Circumpolar star trails spinning behind Double Arch at Arches National Park, Utah, as the waning gibbous Moon lights the arches toward the end of the sequence. The Big Dipper is streakng into frame at top right from behind the butte at right, while Jupiter is the bright object at top left streaking down into the scene. During the shoot, other photographers were lighting the Arches but this did not affect my shoot, as my foreground came from near the end of the shoot after they had all left and I had natural illumination to light the Arches. This is a stack of 160 frames taken over 2.5 hours from 9:30 to midnight, starting in moonless darkness, then brightening as the Moon rose in the last hour of the shooting, lighting the sky and arches. The nearest arch casts its shadow onto the distant arch, with its shadow shape matching the other arch. The frames were stacked with Star Circle Academy’s “Advanced Stacker Actions” for Photoshop using the Long Streaks effect. The foreground comes from a stack of 8 frames for noise reduction, taken toward the end of the shooting with the moonlight illumination. An additional frame taken a couple of minutes after the last star trail frame adds the short unstreaked stars at the head of the trails. Each exposure was 45 seconds at f/2.8 and ISO 3200 with the Canon 6D and 14mm Rokinon lens. Dark frames taken at the end of the night (8 stacked in Mean combine for a master dark) were also subtracted from each of the foreground and star trail stacks, which reduced noise speckling.

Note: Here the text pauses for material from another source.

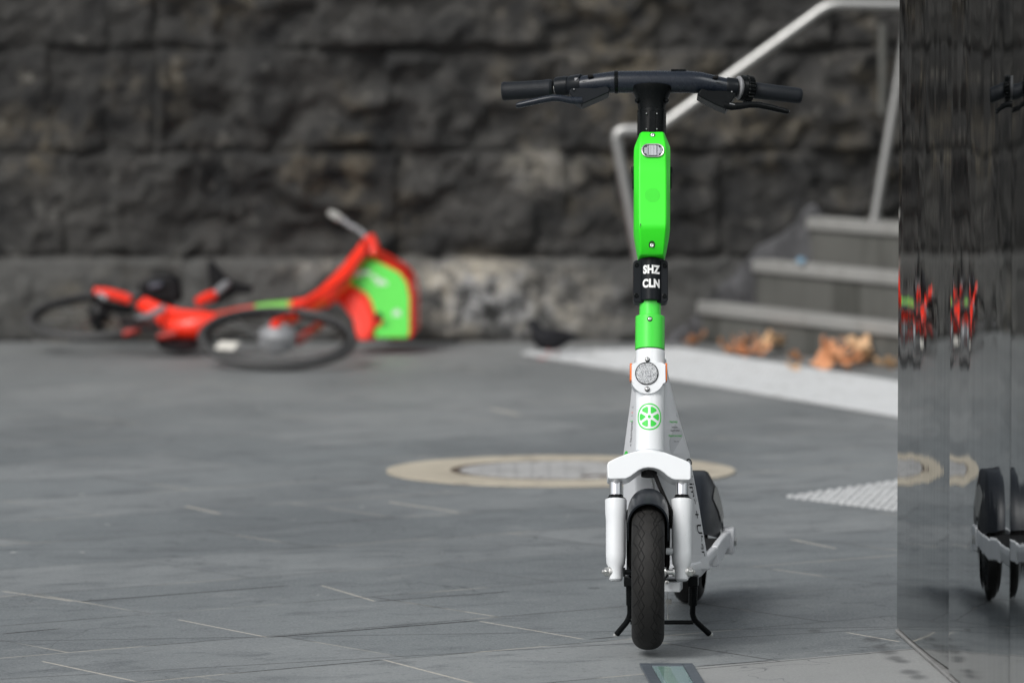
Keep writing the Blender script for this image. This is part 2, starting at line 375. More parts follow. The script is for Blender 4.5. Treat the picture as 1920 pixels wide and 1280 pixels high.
LEAF = [leaf_mat('orange_dry_leaf', (.56, .22, .09), (.74, .40, .22)), leaf_mat('tan_dry_leaf', (.55, .33, .17), (.70, .47, .28)), leaf_mat('brown_dry_leaf', (.26, .11, .045), (.58, .29, .13))]
# ================================================================== SETTING
g = MB(); g.poly([(-80, -40, 0), (80, -40, 0), (80, 120, 0), (-80, 120, 0)])
tag(finish(g, 'ground', M['ground'], smooth=False, origin=(0, 0, 0)), 'grey bluestone paving', None, None, 'structure')
# ---- rock-faced wall
WY = 20.55
def vnoise(x, z, f, seed):
    rs = np.random.RandomState(seed); T = rs.rand(256, 256)
    a = x*f; b = z*f; i = np.floor(a).astype(int); j = np.floor(b).astype(int); u = a-i; v = b-j
    u = u*u*(3-2*u); v = v*v*(3-2*v)
    g = lambda p, q: T[p % 256, q % 256]
    return (g(i, j)*(1-u)+g(i+1, j)*u)*(1-v)+(g(i, j+1)*(1-u)+g(i+1, j+1)*u)*v
def build_wall():
    x0, x1, zt = -6.0, 5.5, 3.3; st = .0135
    nx = int((x1-x0)/st); nz = int(zt/st)
    gx, gz = np.meshgrid(np.linspace(x0, x1, nx), np.linspace(0, zt, nz))
    zs = [0, .305, .685, 1.055, 1.43, 1.80, 2.2, 2.6, 3.0, 3.4]
    pxj = {0: (-150, 235, 560, 830, 1015, 1230, 1500), 1: (-160, 118, 205, 420, 745, 1060, 1350, 1640), 2: (-120, 95, 200, 293, 728, 1045, 1370, 1660), 3: (-200, 95, 205, 293, 592, 930, 1240, 1560)}
    wx = gx + .012*(vnoise(gx, gz, 9, 1)-.5)*2; wz = gz + .012*(vnoise(gx, gz, 9, 2)-.5)*2
    edge = np.full(gx.shape, 9.0); bid = np.zeros(gx.shape, int)
    rs = np.random.RandomState(7)
    for r in range(len(zs)-1):
        if r in pxj: js = [(p-960)/520 for p in pxj[r]]
        else: js = [0.15*r]
        while js[0] > x0-1: js.insert(0, js[0]-rs.uniform(.45, .85))
        while js[-1] < x1+1: js.append(js[-1]+rs.uniform(.45, .85))
        inr = (wz >= zs[r]) & (wz < zs[r+1]); js = np.array(js)
        k = np.clip(np.searchsorted(js, wx)-1, 0, len(js)-2)
        strong = lambda q: np.abs(js[q]-(293-960)/520) < .02
        dl = wx-js[k]+np.where(strong(k), 0, .009); dr = js[k+1]-wx+np.where(strong(k+1), 0, .009)
        d = np.minimum(np.minimum(dl, dr), np.minimum(wz-zs[r], zs[r+1]-wz))
        edge = np.where(inr, d, edge); bid = np.where(inr, r*100+k, bid)
    T = rs.rand(2000); off = T[bid % 2000]*37
    m = np.clip(edge/.022, 0, 1); m = m*m*(3-2*m)
    rough = np.zeros(gx.shape); amp = 1.0; f = 3.1
    ox = gx+.16*(vnoise(gx, gz, 5.5, 51)-.5)+.05*(vnoise(gx, gz, 17, 52)-.5); oz = gz+.16*(vnoise(gx, gz, 5.5, 53)-.5)+.05*(vnoise(gx, gz, 17, 54)-.5)+.22*gx*(T[(bid*5+1) % 2000]-.5)
    for o_ in range(5):
        n_ = vnoise(ox+off, oz*1.5+off*.7, f, 10+o_); rough += amp*(1-np.abs(2*n_-1) if o_ < 2 else n_); amp *= .52; f *= 2.05
    rough = rough/2.0
    low = np.where(bid < 100, .55, 1.0)           # the bottom course is dressed flatter and stands proud
    left = np.where(gx < (293-960)/520, .55, 1.0)
    h = m*(.016+.016*T[(bid*7+3) % 2000]*left) + (.35+.65*m)*.165*(rough-.5)*low*left + np.where(bid < 100, .035, 0)
    h = h + .012*(vnoise(gx, gz, 40, 33)-.5)
    joint = np.clip(1-edge/.018, 0, 1)
    co = np.stack([gx, WY-h, gz], -1).reshape(-1, 3)
    ii = np.arange(nx*nz).reshape(nz, nx)
    q = np.stack([ii[:-1, :-1], ii[:-1, 1:], ii[1:, 1:], ii[1:, :-1]], -1).reshape(-1, 4)
    # back and top shell so that the wall has its thickness
    back = [(x0, WY+.6, 0), (x1, WY+.6, 0), (x1, WY+.6, zt), (x0, WY+.6, zt)]
    nb = len(co); co = np.vstack([co, np.array(back)])
    faces = q.tolist(); top = ii[-1].tolist(); faces.append([nb+3, nb+2]+top[::-1])
    faces.append([nb, nb+3]+ii[::-1, 0].tolist()); faces.append([nb+2, nb+1]+ii[:, -1].tolist()); faces.append([nb+1, nb+2, nb+3, nb])
    me = bpy.data.meshes.new('stone_wall'); me.from_pydata(co.tolist(), [], faces)
    a = me.attributes.new('joint', 'FLOAT', 'POINT'); a.data.foreach_set('value', np.concatenate([joint.reshape(-1), np.zeros(4)]).astype(np.float32))
    me.materials.append(M['stone'])
    me.polygons.foreach_set('use_smooth', np.ones(len(me.polygons), bool))
    o = bpy.data.objects.new('stone_wall', me); COL.objects.link(o)
    tag(o, 'dark rock-faced bluestone wall behind the fallen bicycle and the steps', 'wall')
build_wall()
# ---- steps
ND = Vector((.40, -.915, 0)).normalized()          # nosing direction, towards the camera
stairs = thing('stone_steps', at(1310, 640, 20.3), 'grey stone steps with pale worn edges rising towards the right below the handrail', 'steps')
def step(k, pxl, pyl, zb, zt, nd):
    Y0 = 20.47; a = at(pxl, pyl, Y0); a.z = 0
    b = a + nd*3.2; fr = Vector((nd.y, -nd.x, 0))*-1   # pointing right/back
    if fr.x < 0: fr = -fr
    nos = .038
    mb = MB(); p = [a+fr*.012, b+fr*.012, b+fr*3.0, Vector((a.x+4.0, 20.75, 0)), Vector((a.x+.01, 20.75, 0))]
    mb.prism([q+Vector((0, 0, zb)) for q in p], (0, 0, zt-.045-zb)); finish(mb, 'step', M['step'], stairs, False, .004, 1)
    e = MB(); p = [a, b, b+fr*3.0, Vector((a.x+4.0, 20.75, 0)), Vector((a.x, 20.75, 0))]
    e.prism([q+Vector((0, 0, zt-.045)) for q in p], (0, 0, .033)); finish(e, 'tread', M['step'], stairs, False, .004, 1)
    n = MB(); n.prism([q+Vector((0, 0, zt-.0449)) for q in (a-fr*.004, b-fr*.004, b+fr*.075, a+fr*.075)], (0, 0, .0449)); finish(n, 'nosing', M['nosing'], stairs, False, .006, 2)
step(1, 1308, 563, 0, .150, Vector((.435, -.90, 0)).normalized())
step(2, 1408, 483, .105, .302, Vector((.455, -.89, 0)).normalized())
step(3, 1512, 403, .257, .455, Vector((.475, -.88, 0)).normalized())
# rough grey mortar haunch that closes the stairs against the wall
hb = MB()
hp = [at(1240, 650, 20.47), at(1330, 560, 20.47), at(1420, 470, 20.47), at(1500, 405, 20.47), at(1530, 385, 20.47), at(1560, 420, 20.47), at(1560, 650, 20.47)]
hb.prism(hp, (0, .25, 0))
bmesh.ops.triangulate(hb.bm, faces=hb.bm.faces[:])
for _ in range(5): bmesh.ops.subdivide_edges(hb.bm, edges=[e for e in hb.bm.edges if e.calc_length() > .03], cuts=1); bmesh.ops.triangulate(hb.bm, faces=hb.bm.faces[:])
for v in hb.bm.verts:
    q = mnoise.noise_vector(v.co*9)*.022+mnoise.noise_vector(v.co*26)*.010; v.co += Vector((q.x, q.y*1.2-.004, q.z))
finish(hb, 'haunch', concrete('grey_mortar', (.06, .06, .065), (.15, .15, .155), (.03, .03, .03), False, .8), stairs, True, angle=180)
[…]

The Big Dipper over Double Arch in the moonlight, at Arches National Park, Utah, on April 6, 2015 with illumination from a waning gibbous Moon. This is a two-panel vertical panorama with the 24mm lens and Canon 6D, each panel a stack of 4 x 40-second exposures at f/4 and ISO 1600 to reduce noise in the landscape and shadows, but the sky coming from just one frame in each panel to keep the stars as points. Stitched in Photoshop with reposition command.